CoPeD-Advancing Multi-Robot Collaborative Perception: A Comprehensive Dataset in Real-World Environments
Yang Zhou, Long Quang, Carlos Nieto-Granda, Giuseppe Loianno
TL;DR
CoPeD addresses the lack of real-world multi-robot collaborative perception data by providing a heterogeneous air-ground dataset with multiple modalities and synchronized pose data. It introduces a comprehensive hardware setup, indoor and outdoor sequences, calibration pipelines, and zero-shot annotation pipelines to support a range of tasks from depth/semantic estimation to sensor fusion. The dataset enables robust cross-robot collaboration studies and goes beyond BEV-focused scenarios by leveraging air-ground viewpoints.
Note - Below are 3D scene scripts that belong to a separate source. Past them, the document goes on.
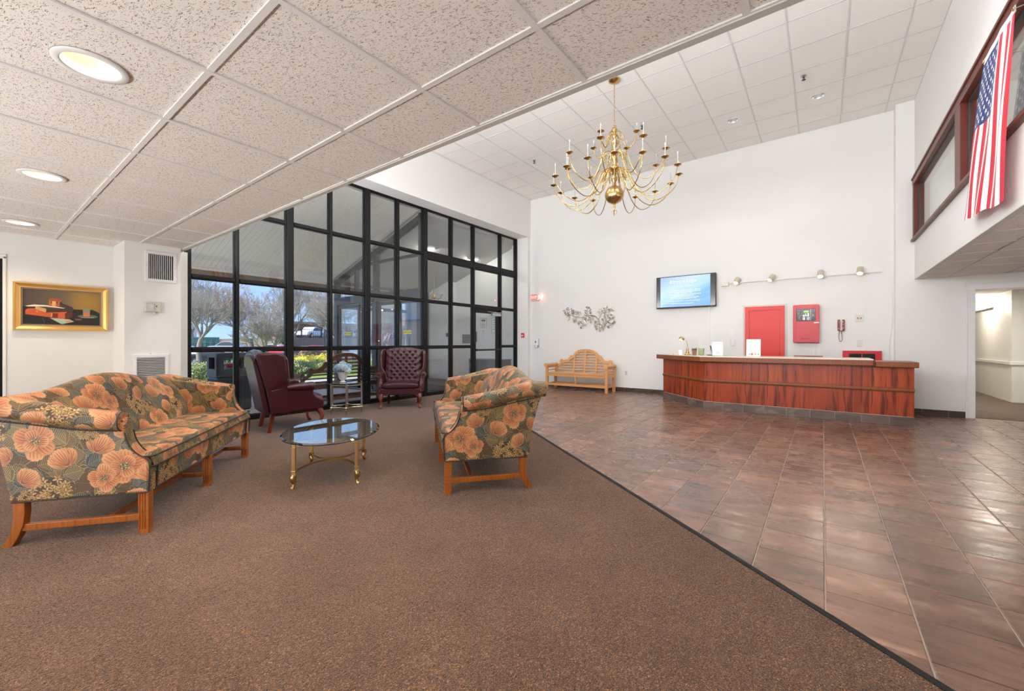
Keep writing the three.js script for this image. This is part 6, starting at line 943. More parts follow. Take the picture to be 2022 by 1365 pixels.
{ // vestibule contents
  const Z = -9.745;
  const s1 = print(200, 260, (c, w, h) => { c.fillStyle = '#b33a3a'; c.fillRect(0, 0, w, h); c.fillStyle = '#f2f0ee'; c.fillRect(8, 8, w - 16, h - 16); c.fillStyle = '#16161a'; c.beginPath(); c.ellipse(68, 68, 34, 34, 0, 0, TAU); c.ellipse(130, 68, 34, 34, 0, 0, TAU); c.fill(); c.fillStyle = '#f2f0ee'; c.fillRect(62, 52, 10, 32); c.fillRect(118, 56, 22, 8); c.fillStyle = '#c03a34'; c.font = 'bold 24px sans-serif'; c.textAlign = 'center'; c.fillText('WARNING', 100, 136); c.fillStyle = '#77777a'; for (let i = 0; i < 6; i++) c.fillRect(24, 156 + i * 15, 152 - (i % 3) * 14, 7); });
  const g1 = new THREE.BoxGeometry(0.25, 0.29, 0.006); tag(obj('wall_sign', g1, mat({ map: s1, roughness: 0.4 })), 'red bordered camera warning sign on the vestibule wall behind the glazed door', 'sign').position.set(-8.40, 1.79, Z);
  const s2 = print(240, 330, (c, w, h) => { c.fillStyle = '#23252a'; c.fillRect(0, 0, w, h); c.fillStyle = '#efefee'; c.fillRect(6, 6, w - 12, h - 12); c.textAlign = 'center'; c.font = 'bold 34px sans-serif'; const rows = [['SMOKING', '#44484e'], ['AND OR', '#44484e'], ['VAPING IS', '#3c4a70'], ['STRICTLY', '#2f62a0'], ['PROHIBITED', '#44484e']]; rows.forEach(([t, col], i) => { c.fillStyle = col; c.fillText(t, w / 2, 64 + i * 50); }); c.fillStyle = '#7a7c80'; c.font = '22px sans-serif'; c.fillText('THANK YOU', w / 2, 306); });
  const g2 = new THREE.BoxGeometry(0.34, 0.46, 0.006); tag(obj('wall_sign', g2, mat({ map: s2, roughness: 0.4 })), 'white lettered notice with black border right of the camera warning sign', 'sign').position.set(-7.9, 1.70, Z);
  const s3 = print(160, 240, (c, w, h) => { c.fillStyle = '#e9e9ec'; c.fillRect(0, 0, w, h); c.fillStyle = '#8e9094'; c.fillRect(40, 46, 80, 10); c.fillStyle = '#c4c6ca'; for (let i = 0; i < 8; i++) c.fillRect(24, 84 + i * 17, 112 - (i % 4) * 16, 5); });
  const g3 = new THREE.BoxGeometry(0.23, 0.33, 0.003); tag(obj('paper_notice', g3, mat({ map: s3, roughness: 0.7 })), 'plain paper notice taped below the camera warning sign', 'notice').position.set(-8.40, 1.44, Z);
  const s4 = print(200, 160, (c, w, h) => { c.fillStyle = '#5b5758'; c.fillRect(0, 0, w, h); c.fillStyle = '#757173'; for (let i = 0; i < 8; i++) c.fillRect(28, 16 + i * 17, 144, 4); });
  const dp = thing('directory_board', 'grey engraved directory plaque on the vestibule wall', 'plaque', [-9.13, 1.295, Z]); obj('plate', new THREE.BoxGeometry(0.33, 0.28, 0.012), mat({ map: s4, roughness: 0.4, metalness: 0.3 }), dp);
  const ic = thing('intercom_post', 'dark wall intercom box beside the grey plaque', 'intercom', [-8.72, 1.36, Z]); obj('box', [B(0.09, 0.32, 0.12, 0, 0, 0.05, 0.01)], mBronze, ic); obj('speaker', [cyl(0.03, 0.03, 0.01, 0, 0, 0, 16).rotateX(PI / 2).translate(0, 0.08, 0.112)], mDark, ic);
  const cb = thing('card_reader', 'small dark card reader on the far vestibule wall', 'card reader', [-9.62, 1.42, -9.385]); obj('body', [B(0.08, 0.12, 0.03, 0, 0, 0.01, 0.008)], mDark, cb);
  const hc = thing('cabinet_heater', 'low dark grey cabinet heater in the vestibule behind the glazed door', 'heater', [-7.92, 0, -9.42]);
  obj('cabinet', [B(1.25, 0.62, 0.46, 0, 0.36, -0.05, 0.01)], mat({ color: [0.14, 0.14, 0.145], roughness: 0.5 }), hc); obj('top', [B(1.28, 0.02, 0.49, 0, 0.68, -0.05, 0.006)], mat({ color: [0.2, 0.2, 0.21], roughness: 0.35 }), hc); obj('kick', [B(1.2, 0.06, 0.4, 0, 0.03, -0.06)], mDark, hc); obj('valve_knob', [B(0.09, 0.12, 0.05, -0.5, 0.5, 0.2, 0.012), cyl(0.02, 0.02, 0.03, -0.47, 0.5, 0.235, 14)], mSteel, hc);
  const mt = tag(obj('door_mat', [BB(-9.2, -7.6, 0.001, 0.012, -7.9, -6.9, 0.004)], mat({ color: [0.05, 0.05, 0.052], roughness: 0.95 })), 'dark grey entrance mat on the vestibule floor', 'mat');
  // small chandelier
  const t = thing('small_chandelier', 'small five-arm brass chandelier hanging in the vestibule', 'chandelier', [-8.65, 2.5, -7.94]);
  obj('body', [lathe([[0, -0.13], [0.02, -0.11], [0.045, -0.08], [0.05, -0.055], [0.03, -0.02], [0.014, 0.02], [0.022, 0.06], [0.012, 0.12], [0.008, 0.2], [0, 0.2]], 24)], mBrassDull, t);
  obj('chain', Array.from({ length: 24 }, (_, i) => { const g = new THREE.TorusGeometry(0.011, 0.003, 5, 10); g.scale(0.8, 1.7, 1); g.rotateY(i % 2 ? PI / 2 : 0); g.translate(0, 0.22 + i * 0.031, 0); return g; }), mBrassDull, t);
  for (let k = 0; k < 5; k++) { const o = obj('arm', [tube(curve([[0.03, -0.06, 0], [0.12, -0.11, 0], [0.23, -0.08, 0], [0.25, 0.0, 0]], 18), 0.007, 8), lathe([[0, 0], [0.035, 0.012], [0.012, 0.02], [0, 0.02]], 16).translate(0.25, 0, 0)], mBrassDull, t); o.rotation.y = k / 5 * TAU + 0.3; obj('candle', [cyl(0.009, 0.009, 0.085, 0.25, 0.06, 0, 12)], mWhite, o); }
}
{ // canopy: ribbed soffit boards running outwards, edge beam
  const c = struct('canopy'), X0 = XW - 0.13, X1 = -10.72;
  for (let z = -6.0, i = 0; z < 3.2; z += 0.102, i++) { const o = obj('soffit_board', [extr([[X0, soffY(X0) + 0.005], [X1, soffY(X1) + 0.005], [X1, soffY(X1) + 0.03], [X0, soffY(X0) + 0.03]], 0.0975, 0.002, 1)], mSoffit, c); o.position.z = z; }
  obj('soffit_backing', [extr([[X0, soffY(X0) + 0.02], [X1, soffY(X1) + 0.02], [X1, soffY(X1) + 0.14], [X0, soffY(X0) + 0.14]], 13.4, 0).translate(0, 0, -10.1)], mat({ color: [0.42, 0.38, 0.33], roughness: 0.9 }), c);
  obj('edge_beam', [BB(X1, X1 - 0.14, soffY(X1) - 0.13, soffY(X1) + 0.3, 3.2, -10.1)], mat({ map: dtex(256, 256, [0.3, 0.3], (u, v) => { const k = 0.75 + 0.5 * fbm(u * 30, v * 30, 30, 30, 8, 3); return [120 * k, 98 * k, 74 * k]; }), roughness: 0.95 }), c);
  obj('edge_trim', [BB(X1 + 0.04, X1 - 0.01, soffY(X1) - 0.03, soffY(X1) + 0.03, 3.2, -10.1)], mSoffit, c);
}

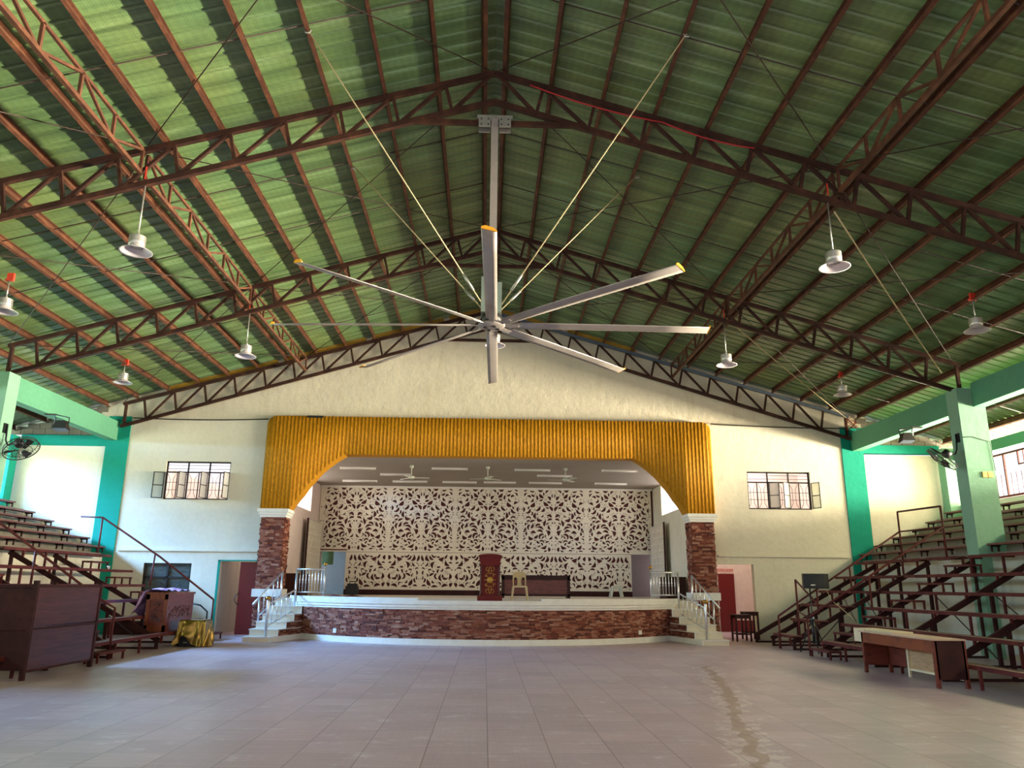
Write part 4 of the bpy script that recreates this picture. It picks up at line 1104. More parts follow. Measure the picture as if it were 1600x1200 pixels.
# concrete upper tiers with their own plank benches
for s in (-1, 1):
    side = 'left' if s < 0 else 'right'
    off = 0.18 if s < 0 else 0.0
    xs = [v-off for v in UX]
    poly = [(s*(12.62-off), 0.0), (s*(12.62-off), UZ[0]-0.2)]
    for i in range(6):
        nx = xs[i+1]-0.02 if i < 5 else 15.99
        poly += [(s*nx, UZ[i]-0.2)]
        if i < 5: poly += [(s*nx, UZ[i+1]-0.2)]
    poly += [(s*15.99, 0.0)]
    struct('wall_tier_left' if s < 0 else 'wall_tier_right', MB().prism(poly, 2.0, 25.98, 'y'), 'concrete', 'bare concrete tiers above the steel bleacher')
    struct('wall_retaining_left' if s < 0 else 'wall_retaining_right', MB().box(s*(12.56-off), s*(12.62-off), 2.0, 25.95, 0.0, UZ[0]-0.34), 'cream' if s < 0 else 'lime')
    for i in range(6):
        segs = [(19.62, 25.85), (12.98, 19.07)] if i < 2 else [(8.0, 25.75-0.04*i)]
        for j, (ya, yb) in enumerate(segs):
            x, z = s*xs[i], UZ[i]
            lab = 'plank bench on the %s concrete tiers, %s row up' % (side, ORD[i])
            if i < 2: lab += ', ' + ('beyond the column' if j == 0 else 'before the column')
            t = thing('bench', lab, 'bench', (x, (ya+yb)/2, z-0.2), 'benches on the concrete tiers')
            part('plank', MB().box(x, x+s*0.135, ya, yb, z-0.045, z).box(x+s*0.15, x+s*0.28, ya, yb, z-0.045, z), 'plank', t)
            n = int((yb-ya)/1.5)+1
            for q in range(n+1):
                yy = ya+0.1+(yb-ya-0.2)*q/n
                part('bracket', MB().box(x+s*0.03, x+s*0.06, yy-0.02, yy+0.02, z-0.2, z-0.045).box(x+s*0.03, x+s*0.26, yy-0.02, yy+0.02, z-0.08, z-0.045).box(x+s*0.2, x+s*0.23, yy-0.02, yy+0.02, z-0.2, z-0.045), 'maroon_dark', t)

# handrails of the bleacher stairs
def rail(label, pts, posts, r=0.028, mat='maroon'):
    t = thing('stair_rail', label, 'railing', pts[0], 'bleacher stair rails')
    part('rail', MB().tube(pts, r, 8), mat, t)
    for a, b in posts: part('post', MB().tube([a, b], r*0.95, 8), mat, t)
    return t
rail('maroon stair rail on the stage side of the right aisle, leaning over the loudspeaker', [(8.16, 22, 0.86), (11.86, 22, 3.2)],
     [((8.16, 22, 0), (8.16, 22, 0.86)), ((10.3, 22, 1.5), (10.3, 22, 2.2)), ((11.86, 22, 2.4), (11.86, 22, 3.76)), ((9.3, 22, 0.9), (9.3, 22, 1.58))])
rail('maroon stair rail on the desk side of the right aisle', [(8.05, 19.75, 0.89), (11.8, 19.75, 3.17)],
     [((8.05, 19.75, 0), (8.05, 19.75, 0.89)), ((9.72, 19.75, 1.1), (9.72, 19.75, 1.9)), ((11.8, 19.75, 2.4), (11.8, 19.75, 3.70))])
t = thing('gate_bar', 'square maroon gate frame at the head of the right aisle', 'gate', (11.83, 20.9, 3.7))
part('top_bar', MB().tube([(11.86, 22, 3.76), (11.8, 19.75, 3.70)], 0.026, 8), 'maroon', t)
part('lower_bar', MB().tube([(11.86, 22, 3.2), (11.8, 19.75, 3.17)], 0.022, 8), 'maroon', t)
t = thing('gate_post', 'tall maroon post with a slanting brace at the foot of the right aisle', 'post', (8.62, 21.75, 0))
part('post', MB().tube([(8.62, 21.75, 0), (8.62, 21.75, 1.83)], 0.03, 8), 'maroon', t)
part('brace', MB().tube([(8.62, 21.75, 1.83), (8.56, 20.2, 1.18)], 0.026, 8), 'maroon', t)
part('cross_bar', MB().tube([(8.62, 21.75, 1.0), (8.12, 19.9, 0.9)], 0.022, 8), 'maroon', t)
rail('maroon stair rail by the left end wall, behind the carved chest', [(-8.1, 24.2, 1.13), (-9.76, 24.0, 2.36), (-11.6, 24.0, 3.5), (-12.25, 24.0, 3.52)],
     [((-8.1, 24.2, 0), (-8.1, 24.2, 1.13)), ((-9.9, 23.9, 1.5), (-9.9, 24.0, 2.42)), ((-11.6, 24, 2.45), (-11.6, 24, 3.5))])
rail('maroon stair rail halfway along the left bleacher, running down behind the panelled booth', [(-8.02, 17.7, 0.0), (-8.02, 17.7, 1.06), (-8.32, 17.7, 1.22), (-10.7, 17.7, 2.8), (-12.2, 17.7, 3.7)],
     [((-9.9, 17.7, 1.5), (-9.9, 17.7, 2.27)), ((-11.7, 17.7, 2.4), (-11.7, 17.7, 3.4))])
t = thing('short_rail', 'short black handrail beside the left doorway', 'railing', (-8.7, 25.3, 0))
part('rail', MB().tube([(-9.2, 25.3, 1.0), (-8.85, 25.3, 0.93), (-8.62, 25.3, 0.74), (-8.62, 25.3, 0.0)], 0.026, 8), 'black', t)
part('post', MB().tube([(-9.2, 25.3, 0), (-9.2, 25.3, 1.0)], 0.024, 8), 'black', t)
struct('baseboard_left', MB().box(-11.95, -8.7, 25.93, 26.0, 0, 0.42), 'maroon_dark')

# ------------------------------------------------------------------ big ceiling fan
def big_fan():
    hx, hy, hz = 0.045, 12.7, 5.98
    t = thing('giant_fan', 'huge eight-bladed grey ceiling fan hanging from the nearest roof truss', 'fan', (hx, hy, hz))
    part('mast', MB().box(hx-0.065, hx+0.065, hy-0.065, hy+0.065, hz+0.8, 10.04), 'fan_grey', t)
    br = MB().box(hx-0.33, hx+0.33, hy-0.09, hy+0.09, 10.02, 10.09)
    for s in (-1, 1): br.box(hx+s*0.08, hx+s*0.30, hy-0.11, hy-0.08, 9.84, 10.04).box(hx+s*0.08, hx+s*0.30, hy+0.08, hy+0.11, 9.84, 10.04)
    mt = part('mounting_plates', br, 'alu', t)
    bl = MB()
    for s in (-1, 1):
        for u in (0.12, 0.25):
            for v in (9.88, 9.99): bl.lathe([(0.014, -0.012), (0.014, 0)], (hx+s*u, hy-0.11, v), 8, 'y')
    part('bolts', bl, 'black', mt)
    mo = MB().box(hx-0.19, hx-0.07, hy-0.16, hy+0.16, hz+0.2, hz+0.85).box(hx+0.09, hx+0.17, hy-0.16, hy+0.16, hz+0.2, hz+0.75).box(hx-0.07, hx+0.09, hy-0.1, hy+0.1, hz+0.1, hz+0.82)
    part('motor', mo, 'fan_box', t)
    part('gearbox', MB().lathe([(0.1, hz+0.02), (0.17, hz+0.06), (0.17, hz+0.18), (0.1, hz+0.22)], (hx, hy, 0), 20), 'black', t)
    hub = MB().lathe([(0.0, hz-0.05), (0.1, hz-0.05), (0.2, hz-0.035), (0.24, hz-0.01), (0.24, hz+0.02), (0.0, hz+0.03)], (hx, hy, 0), 32)
    hb = part('hub', hub, 'fan_grey', t)
    sp = MB()
    for k in range(4):
        a = k*PI/2+0.4; sp.tube([(hx+0.11*math.cos(a)+0.035*math.cos(b), hy+0.11*math.sin(a)+0.035*math.sin(b), hz-0.052) for b in [2*PI*i/12 for i in range(12)]], 0.008, 5, True)
    part('emblem', sp, 'dark_metal', hb)
    for k in range(8):
        a = PI/2+k*PI/4-math.radians(1.0)
        d = Vector((math.cos(a), math.sin(a), 0)); n = Vector((-d.y, d.x, 0))
        pitch = math.radians(-13)
        def P(r, c, h):                      # r out, c across, h up, with blade pitch
            cc, hh = c*math.cos(pitch)-h*math.sin(pitch), c*math.sin(pitch)+h*math.cos(pitch)
            return Vector((hx, hy, hz))+d*r+n*cc+Vector((0, 0, hh-0.012*(r/3.8)**2*3))
        prof = [(-0.105, 0.0), (-0.085, 0.016), (-0.03, 0.024), (0.04, 0.016), (0.105, 0.0), (0.04, -0.004), (-0.03, -0.006), (-0.085, -0.006)]
        bm = MB(); rs = [0.34, 1.2, 2.1, 3.0, 3.78]
        for r in rs:
            for c, h in prof: bm.v.append(tuple(P(r, c, h)))
        m = len(prof)
        for i in range(len(rs)-1):
            for j in range(m):
                bm.face((i*m+j, i*m+(j+1) % m, (i+1)*m+(j+1) % m, (i+1)*m+j), True)
        bm.face(range(m)); bm.face([ (len(rs)-1)*m+j for j in range(m)])
        b = part('blade', bm, 'fan_grey', t)
        tip = MB(); w0 = [(-0.105, 0.0), (-0.105, 0.03), (-0.06, 0.052), (0.05, 0.045), (0.105, 0.012), (0.105, 0.0)]; q = len(w0)
        for r in (3.782, 3.80):
            for c, h in w0: tip.v.append(tuple(P(r, c, h)))
        for j in range(q): tip.face((j, (j+1) % q, q+(j+1) % q, q+j))
        tip.face(range(q)); tip.face(range(q, 2*q))
        part('tip_cap', tip, 'yellow', b, 'yellow tip cap')
        part('bracket', MB().bar(tuple(P(0.16, 0, 0.0)), tuple(P(0.46, 0, -0.008)), 0.09, 0.014, tuple(Vector((0, 0, 1))-n*math.sin(pitch))), 'fan_grey', b)
    for (ax, ay) in ((-3.0, 10.65), (3.1, 10.45), (-2.95, 14.85), (3.15, 14.85)):
        az = zt(ax)+0.02; b0 = Vector((hx+(-0.12 if ax < 0 else 0.12), hy+(-0.1 if ay < hy else 0.1), hz+0.28)); b1 = Vector((ax, ay, az))
        g = part('guy_wire', MB().tube([b0, b1], 0.011, 6), 'rope', t)
        q = b0.lerp(b1, 0.07); q2 = b0.lerp(b1, 0.13)
        part('turnbuckle', MB().tube([q, q2], 0.024, 6), 'alu', g)
        part('clamp', MB().tube([(ax-0.05, ay, az), (ax-0.03, ay, az-0.06), (ax+0.03, ay, az-0.06), (ax+0.05, ay, az)], 0.014, 6), 'alu', g)
big_fan()

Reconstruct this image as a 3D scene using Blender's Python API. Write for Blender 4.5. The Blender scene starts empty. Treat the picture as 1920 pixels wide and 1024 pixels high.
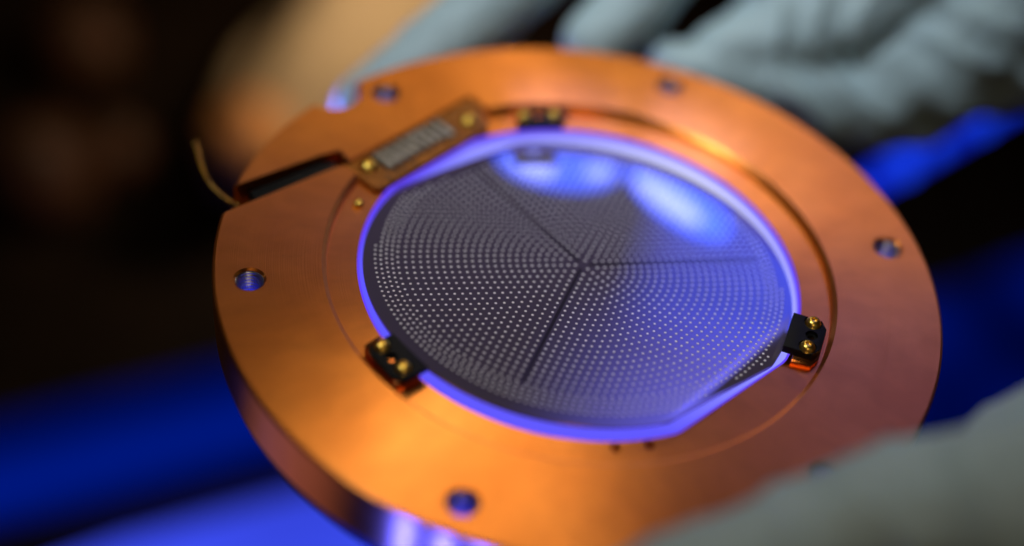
import bpy, bmesh, math, random
from math import sin, cos, pi, radians
from mathutils import Vector, Matrix, noise
random.seed(7)
MM = 0.001
scene = bpy.context.scene
COL = scene.collection

# ------------------------------------------------------------------ camera
cam_data = bpy.data.cameras.new("camera")
cam = bpy.data.objects.new("camera", cam_data); COL.objects.link(cam)
cr = Vector((0.99034021, 0.09552955, 0.10050063))
cu = Vector((-0.13865883, 0.68229879, 0.71780366))
cb = Vector((0.0, -0.72480513, 0.68895394))
cc = Vector((-15.8136, -265.0495, 245.5355)) * MM
cam.matrix_world = Matrix(((cr.x, cu.x, cb.x, cc.x), (cr.y, cu.y, cb.y, cc.y), (cr.z, cu.z, cb.z, cc.z), (0, 0, 0, 1)))
cam_data.sensor_width = 36
cam_data.lens = 2895.7 / 1920 * 36
cam_data.clip_start = 0.01
cam_data.clip_end = 20
cam_data.dof.use_dof = True
cam_data.dof.focus_distance = 0.3505
cam_data.dof.aperture_fstop = 2.1
scene.camera = cam
scene.render.resolution_x = 1024
scene.render.resolution_y = 546

# ------------------------------------------------------------------ world, exposure
world = bpy.data.worlds.new("World"); scene.world = world
world.use_nodes = True
bg = world.node_tree.nodes["Background"]
bg.inputs[0].default_value = (0.60, 0.32, 0.16, 1)
bg.inputs[1].default_value = 0.012
scene.view_settings.view_transform = 'Standard'
scene.view_settings.look = 'None'
scene.view_settings.exposure = 0
scene.view_settings.gamma = 1

# ------------------------------------------------------------------ lamps
def area(name, loc, target, sx, sy, power, color, spread=180):
    d = bpy.data.lights.new(name, 'AREA'); d.shape = 'RECTANGLE'
    d.size = sx * MM; d.size_y = sy * MM; d.energy = power; d.color = color
    d.spread = radians(spread)
    o = bpy.data.objects.new(name, d); COL.objects.link(o)
    o.location = Vector(loc) * MM
    o.rotation_euler = (Vector(target) - Vector(loc)).to_track_quat('-Z', 'Y').to_euler()
    return o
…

This resource is positioned to accelerate research in robust, real-world multi-robot perception and autonomy.
Abstract
In the past decade, although single-robot perception has made significant advancements, the exploration of multi-robot collaborative perception remains largely unexplored. This involves fusing compressed, intermittent, limited, heterogeneous, and asynchronous environmental information across multiple robots to enhance overall perception, despite challenges like sensor noise, occlusions, and sensor failures. One major hurdle has been the lack of real-world datasets. This paper presents a pioneering and comprehensive real-world multi-robot collaborative perception dataset to boost research in this area. Our dataset leverages the untapped potential of air-ground robot collaboration featuring distinct spatial viewpoints, complementary robot mobilities, coverage ranges, and sensor modalities. It features raw sensor inputs, pose estimation, and optional high-level perception annotation, thus accommodating diverse research interests. Compared to existing datasets predominantly designed for Simultaneous Localization and Mapping (SLAM), our setup ensures a diverse range and adequate overlap of sensor views to facilitate the study of multi-robot collaborative perception algorithms. We demonstrate the value of this dataset qualitatively through multiple collaborative perception tasks. We believe this work will unlock the potential research of high-level scene understanding through multi-modal collaborative perception in multi-robot settings.